Чтобы не сидеть при первом обзаведении на новом месте без дела, я приехал в Петербург с готовым планом продолжать одесские опыты с растворами солей. С этой целью тотчас же по приезде в Петербург (в начале мая) мною был заказан известному превосходному механику[60] (фамилию его забыл) абсорпциометр, с тем чтобы он был готов к сентябрю и удовлетворял ряду выговоренных наперед условий. Определить при заказе даже приблизительную цену инструмента он отказался, ссылаясь на невозможность указать заранее, сколько аппарат возьмет у него времени, так как подобных инструментов он никогда не делал; но механик был известен как крайне добросовестный человек, и я уехал на лето в деревню без всяких предчувствий. В сентябре инструмент был готов и удовлетворял всем выговоренным условиям на славу; но когда мне была объявлена его стоимость – 500 руб., вместо ожидаемых 150–200, я обомлел, потому что плата равнялась двум месяцам жалованья, а я жил почти исключительно на жалованье. Тем не менее механик был прав, потому что воспитался на работе астрономических инструментов, требовавших чуть не математической точности, привык работать с величайшей тщательностью и справедливо ценил такую работу очень высоко. Плата, не совсем по карману, была, разумеется, вскоре забыта, и затем мне пришлось лишь радоваться инструменту, дававшему возможность подмечать с уверенностью более тонкие вещи, чем инструмент, с которым я работал в Одессе.

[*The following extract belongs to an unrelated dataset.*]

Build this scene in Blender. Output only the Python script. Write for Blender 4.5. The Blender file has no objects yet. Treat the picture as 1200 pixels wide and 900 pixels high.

Выше, при описании одесской работы с кровью, было уже вскользь упомянуто, почему я от крови отступил в сторону соляных растворов, а теперь опишу весь ход мыслей, вызвавших это отступление, длившееся годы.
Как только опытами была установлена для сыворотки значительная зависимость химического поглощения от давления, я думал, что для объяснения факта достаточно будет проделать более подробно опыты моих предшественников в этой области (Ферне и Л. Мейера с Гейденгайном), и это было сделано; но полученные результаты факта не объяснили, и это обстоятельство заставило меня искать возможного ответа в поглощении СО2 растворами других солей, способных связывать СО2 химически. Я напал в своих исканиях на растворы уксуснокислого натра. Полученные с этой солью результаты были так неожиданны и интересны, что остановиться на этих опытах не было возможности, тем более что область, в которую меня бросила судьба, была никем еще не изведана. Нельзя было не идти вперед, и к уже собранному материалу прибавились опыты с тремя новыми солями. Когда же вслед за этим все опыты с семью различными солями были сопоставлены друг с другом, то оказалось, что в руках имеется уже достаточный материал для установления общего характера слабого химического поглощения СО2 соляными растворами.
Здесь я мог бы, конечно, остановиться, потому что соли с сильными кислотами ничего не обещали для химического поглощения СО2 кровью; но если принять во внимание, что абсорпциометрический опыт совсем еще не касался этой области и сулил много нового, то делается понятным, что остановиться я не мог. Опыты с кровью пошли своим чередом, а рядом с ними пошла разработка вопроса, нельзя ли привести растворы солей, индифферентных к СО2, в определенную систему, подобно тому как это удалось для солей, растворы которых поглощают СО2 химически.
Соответственно этому, прежде всего нужно было решить, как следует дозировать растворы солей для сравнения их друг с другом со стороны поглощательной способности. К счастью, отыскивать такой критерий пришлось недолго[61]. Нужно брать для сравнения не равные, а эквивалентные количества солей в равных объемах растворов. При этом условии близкородственные соли в слабых и средней крепости растворах дают одинаковые коэффициенты поглощения СО2.